The Iraqi air force dropped thousands of leaflets on the Iraqi city of Ramadi yesterday, warning of airstrikes as part of the army’s attempts to reclaim the city. The leaflets told residents to leave Ramadi through a safe zone that had been created southeast of the city near al-Humayrah. Ramadi is the capital of Iraq’s Anbar province, the main province of Iraqi Sunnis, and was captured by Islamic State forces back in May. Since then, the government has been trying to retake the city, but its efforts have constantly been stalled as a result of arguments between the Shia-dominated Iraqi army and Shiite militias, as well as an inability to dislodge IS from its positions, which the group has been fortifying for months. It appears now that Iraqi forces are finally in a position to take back Ramadi, but taking control of the city is little more than a morale boost at this point. Moreover, recovering the city is far easier than controlling it.

According to a U.S. army spokesman, there are somewhere between 8,000 and 10,000 Iraqi troops involved in Ramadi operations facing approximately 600-1,000 IS fighters, though estimates on IS forces in Ramadi are as low as approximately 300. Even if IS only has around 300 fighters in Ramadi, it must also have many more supporters among the population to sustain operations this long, which is likely considering Anbar province is a productive recruiting ground for IS. The U.S. has stepped up its air support in Ramadi in the last week and, on Nov. 26, Iraqi army forces seized a strategic bridge in the city and cut off IS fighters from a key supply route on the Euphrates River. Though the government has claimed to be on the verge of taking Ramadi before, this time they have seized the necessary strategic points to stage a final assault against IS in the city.

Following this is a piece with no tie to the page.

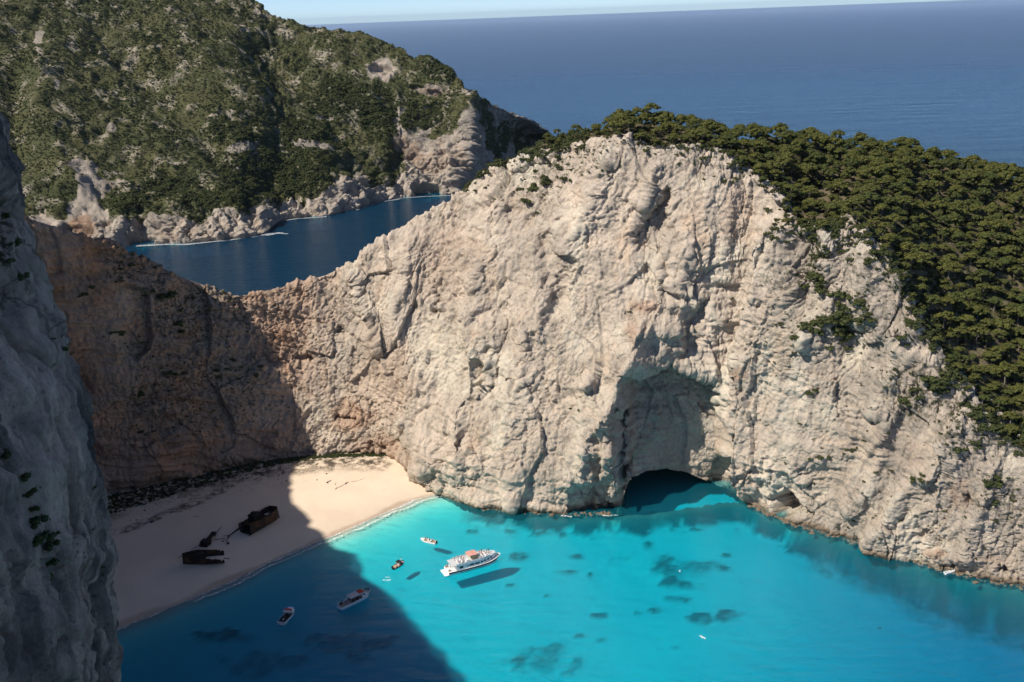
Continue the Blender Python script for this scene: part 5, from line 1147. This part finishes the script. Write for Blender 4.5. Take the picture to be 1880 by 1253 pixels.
# stones on the upper beach
M['stone'] = plain('beach_stone', (.30, .25, .20), .95)
M['pebble_dark'] = plain('dark_beach_stone', (.09, .075, .06), .95)
stone_me = []
for k in range(5):
    b = MB().ball((0, 0, 0), 1, 7, 5, (1, .8, .6)); r_ = random.Random(k); b.v = [(x*r_.uniform(.75, 1.15), y*r_.uniform(.75, 1.15), z*r_.uniform(.75, 1.1)) for x, y, z in b.v]; stone_me.append(b.mesh('stone', M['stone'] if k % 2 else M['pebble_dark']))
st0 = []
for k in range(46):
    t = random.random(); x = 440+t*190 if k % 3 else 220+t*380; y = (np.interp(x, [440, 560, 630], [886, 868, 862]) if k % 3 else np.interp(x, [220, 400, 600], [965, 915, 872]))+random.gauss(0, 7)
    q = atz(x, y, 4.2); s = random.uniform(.25, .7)*(1.5 if k < 4 else 1); o = link(bpy.data.objects.new('stone', stone_me[k % 5])); o.location = (q[0], q[1], gz1(q[0], q[1])+s*.2); o.rotation_euler.z = random.random()*6; o.scale = (s, s, s*.8)
    tag(o, 'weathered stone lying loose on the upper beach below the shaded wall', 'stone', 'stones on the upper beach'); st0.append(o)
bp = []
for _ in range(2600):
    t = random.random(); x = 200+t*480; y = np.interp(x, [200, 400, 560, 680], [955, 905, 862, 850])+random.gauss(0, 13 if x < 560 else 7); q = atz(x, y, 4.2); bp.append((q[0], q[1]))
bp = np.array(bp); bz = ground_z(bp[:, 0], bp[:, 1]); okb = bz > 1.5
scatter_stuff('pebbles', None, np.column_stack([bp, bz])[okb], (.05+.16*rng.random(len(bp))**2)[okb], 'pebbles and litter strewn along the upper beach', 'pebbles', 31, st0[:5])
# rocks awash at the foot of the cliffs
seg = [(835, 915), (880, 932), (960, 941), (1040, 946), (1120, 944), (1372, 922), (1410, 944), (1460, 964), (1520, 982), (1600, 1002), (1690, 1036), (1780, 1060), (1878, 1080)]
bw = []
for _ in range(420):
    k = random.randrange(len(seg)-1)
    if k == 4: continue
    t = random.random(); x = seg[k][0]*(1-t)+seg[k+1][0]*t; y = seg[k][1]*(1-t)+seg[k+1][1]*t+random.gauss(-1, 2); q = atz(x, y, 0); bw.append((q[0], q[1], random.uniform(-.5, .15)))
M['wetrock'] = plain('wet_rock', (.16, .115, .075), .8); wr = []
for k in range(4):
    b = MB().ball((0, 0, 0), 1, 8, 6, (1, .8, .55)); r_ = random.Random(40+k); b.v = [(x*r_.uniform(.7, 1.2), y*r_.uniform(.7, 1.2), z*r_.uniform(.7, 1.15)) for x, y, z in b.v]
    q = atz(*[(1640, 1022), (1590, 1008), (1490, 978), (1790, 1068)][k], 0); o = link(bpy.data.objects.new('boulder', b.mesh('boulder', M['wetrock']))); o.location = (q[0], q[1]-.6, -.1); o.scale = (1.3, 1.1, 1); wr.append(o)
    tag(o, ['wet brown boulder awash at the cliff foot below the bright spur', 'wet boulder awash left of the bright spur foot', 'wet boulder awash below the small square grotto', 'wet boulder awash at the cliff foot right of the dinghy'][k], 'boulder', 'boulders awash')
scatter_stuff('shore_rocks', None, np.array(bw), .35+.9*rng.random(len(bw))**2, 'wet rocks awash along the foot of the headland cliffs', 'rocks', 33, wr)
# ------------------------------------------------------------------ foam
def foam_material():
    k = N('foam'); p = k.pos(); n = k.noise(.9, 6, p, .75); a = k.math('MULTIPLY', k.rng(n, .44, .60), k.att('edge'))
    return k.done(k.n('MixShader', {0: a, 1: k.n('BsdfTransparent').outputs[0], 2: k.bsdf((.78, .78, .76), .9)}).outputs[0])
M['foam'] = foam_material()
def foam_strip(name, pts, width, z, label):
    """ribbon of foam along a shoreline, ragged on both edges"""
    P_ = np.array(pts, float); seg_ = np.linalg.norm(np.diff(P_, axis=0), axis=1); s = np.concatenate([[0], np.cumsum(seg_)]); n = max(8, int(s[-1]/1.0)); u = np.linspace(0, s[-1], n)
    x = np.interp(u, s, P_[:, 0]); y = np.interp(u, s, P_[:, 1]); tx = np.gradient(x); ty = np.gradient(y); l = np.hypot(tx, ty); nx, ny = -ty/l, tx/l
    q3 = np.stack([x, y, 0*x], -1); wv = 1.1*pn(q3, 9, 6)+.5*pn(q3, 3, 2); rows = []; ed = []
    for f, e_ in ((-.5, 0), (-.2, 1), (.1, .9), (.5, 0)):
        ww = width*(1+.7*pn(q3, 12, 9)); rows.append(np.stack([x+nx*(f*ww+wv), y+ny*(f*ww+wv), 0*x+z], -1)); ed.append(0*x+e_)
    return tag(grid_obj(name, np.array(rows), M['foam'], dict(edge=np.array(ed))), label, 'foam', None, 'stuff')
# contour of the beach terrain just above the waterline
sh = [s_ for s_ in shore[2:12]]
foam_strip('shore_foam', [(x, y) for x, y in sh], 2.6, .03, 'thin line of foam where the sea laps the beach')
foam_strip('swash_foam', [(x+1.6, y-2.2) for x, y in sh[2:]], 1.8, .024, 'second faint line of foam just off the beach')
def px_line(l): return [tuple(atz(*q, 0)[:2]) for q in l]
foam_strip('far_shore_foam', px_line([(250, 452), (300, 449), (345, 449), (400, 443), (445, 438), (492, 430), (520, 428)]), 7, .05, 'white surf along the foot of the far hill, left stretch')
foam_strip('far_shore_foam', px_line([(500, 408), (545, 402), (600, 398)]), 5, .05, 'white surf along the foot of the far hill, middle inlet')
foam_strip('far_shore_foam', px_line([(655, 386), (690, 373), (740, 364), (780, 361), (830, 359)]), 5, .05, 'white surf along the foot of the far hill by the far grotto')
foam_strip('surf_patch', px_line([(488, 433), (510, 428), (528, 430)]), 4, .06, 'patch of surf off the rocky point of the far hill')
foam_strip('cliff_foam', px_line([(1590, 1006), (1610, 1010), (1632, 1017)]), 1.6, .05, 'streak of foam at the foot of the right cliff')
foam_strip('cliff_foam', px_line([(1030, 947), (1050, 949)]), 2.0, .05, 'small foam patch at the foot of the central cliff')
foam_strip('cliff_foam', px_line([(1105, 947), (1135, 946)]), 1.4, .05, 'foam streak at the left side of the sea cave mouth')
foam_strip('wake_foam', px_line([(702, 1066), (712, 1068), (719, 1066)]), 1.2, .05, 'little white swirl of foam below the small black boat')
foam_strip('wake_foam', px_line([(706, 1060), (713, 1062)]), .9, .05, 'faint upper curl of the foam swirl below the small black boat')
# ------------------------------------------------------------------ gulls
def gull(px_, py_, z, rz, size, mat, lab):
    q = atz(px_, py_, z); e = empty('gull', q, rz, lab, 'bird')
    b = MB(); b.tube([(-.32, 0, 0), (-.1, 0, .01), (.14, 0, .03), (.3, 0, .05), (.38, 0, .04)], .09, 6, .03); b.obj('body', mat, e, True)
    for sd in (1, -1):
        m = MB(); m.sheetgrid([[(.16, 0, .04), (.2, sd*.35, .14), (.02, sd*.78, .08)], [(0, 0, .07), (.06, sd*.35, .18), (-.04, sd*.78, .1)], [(-.14, 0, .03), (-.08, sd*.35, .13), (-.12, sd*.78, .075)]]); m.obj('wing', mat, e, True)
    e.scale = (size,)*3
gull(1290, 1171, 30, R(40), 1.5, CL['white'], 'white gull gliding over the turquoise water at lower right')
gull(1248, 1049, 20, R(160), .9, CL['white'], 'tiny white gull over the dark seagrass patches')
gull(1615, 1154, 30, R(100), .9, CL['black'], 'tiny dark bird over the blue water at the lower right')

# ------------------------------------------------------------------ air
k = N('haze'); M['haze'] = k.done(None, k.n('VolumePrincipled', {'Color': (.58, .80, 1, 1), 'Density': 1.0e-5, 'Anisotropy': .2}).outputs[0])
me = bpy.data.meshes.new('haze'); bm = bmesh.new(); bmesh.ops.create_cube(bm, size=1); bmesh.ops.scale(bm, vec=(142000, 142000, 432), verts=bm.verts); bmesh.ops.translate(bm, vec=(0, 0, 154), verts=bm.verts); bm.to_mesh(me); bm.free()
me.materials.append(M['haze']); tag(link(bpy.data.objects.new('haze', me)), kind='stuff')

Islamic State has suffered a string of military defeats on its periphery in recent weeks – Iraqi Kurdish forces retook the city of Sinjar in northern Iraq and, in Syria, pro-regime militias pushed IS back from Maheen and Hawareen southeast of Homs. If the Islamic State is indeed pushed out of Ramadi, it would amount to a hollow tactical victory, but not one that weakens IS’ strategic position. The group’s core territory is along the Euphrates River in Syria and Iraq, and its core territory is surrounded by desert areas through which it has proven capable of moving supplies and reinforcements. Small defeats on the periphery may be bad for morale and recruitment, both of which were boosted by IS victories earlier in the year, but they have little effect beyond that.

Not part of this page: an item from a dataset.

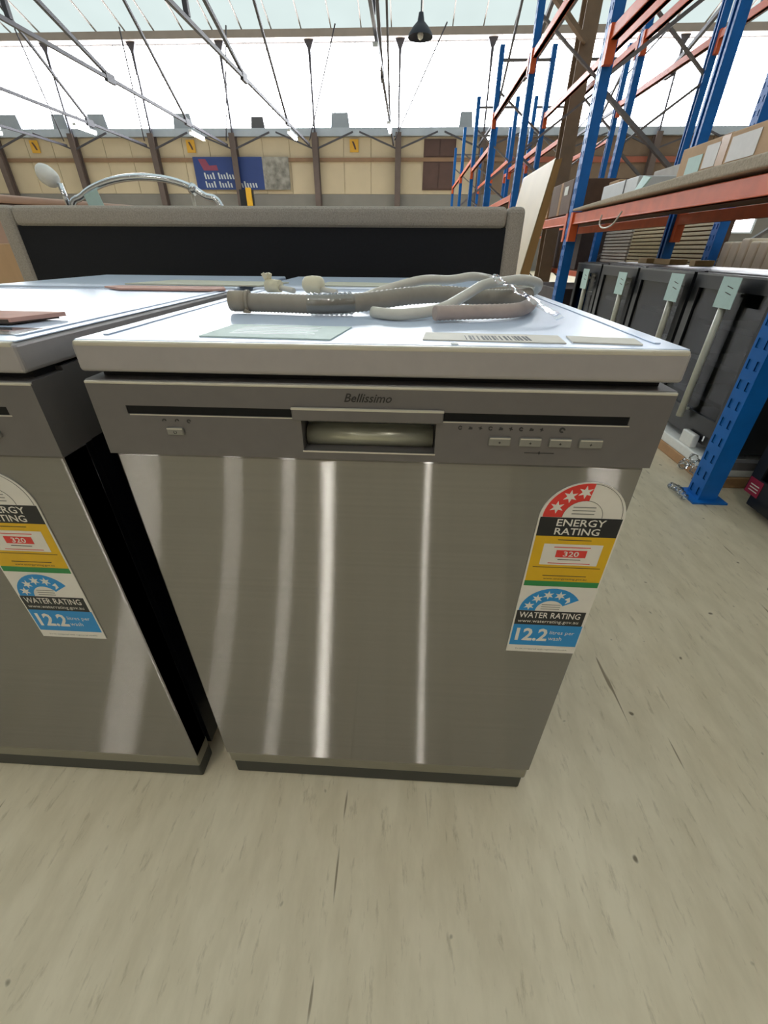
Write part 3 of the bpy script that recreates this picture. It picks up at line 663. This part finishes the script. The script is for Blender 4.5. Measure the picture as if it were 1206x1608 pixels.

U.S.-backed Iraqi forces also seem to be going out of their way not just to warn Ramadi residents of the upcoming offensive but to do so publicly. The element of surprise is perhaps less necessary in a siege against a smaller force, but so blatantly announcing an upcoming military strike is still unusual. Therefore, this move reveals that Iraq and the U.S. are more interested in a PR victory that demonstrates U.S.-trained Iraqi forces are capable of defeating IS in battle. Losing Ramadi was an embarrassment for the Iraqi army and raised doubt as to whether it was a viable opponent in the fight against IS. In the U.S., Ramadi was given special attention because of the significant role American troops had in securing the city after the 2003 war. The reality is that it has taken over half a year for an Iraqi force that outnumbers IS 10-1 in Ramadi to get to this point. Even if they are successful in finally taking control over the entire city, this will not restrict IS’ military capabilities nor will this turn the Iraqi army into an overall more capable fighting force.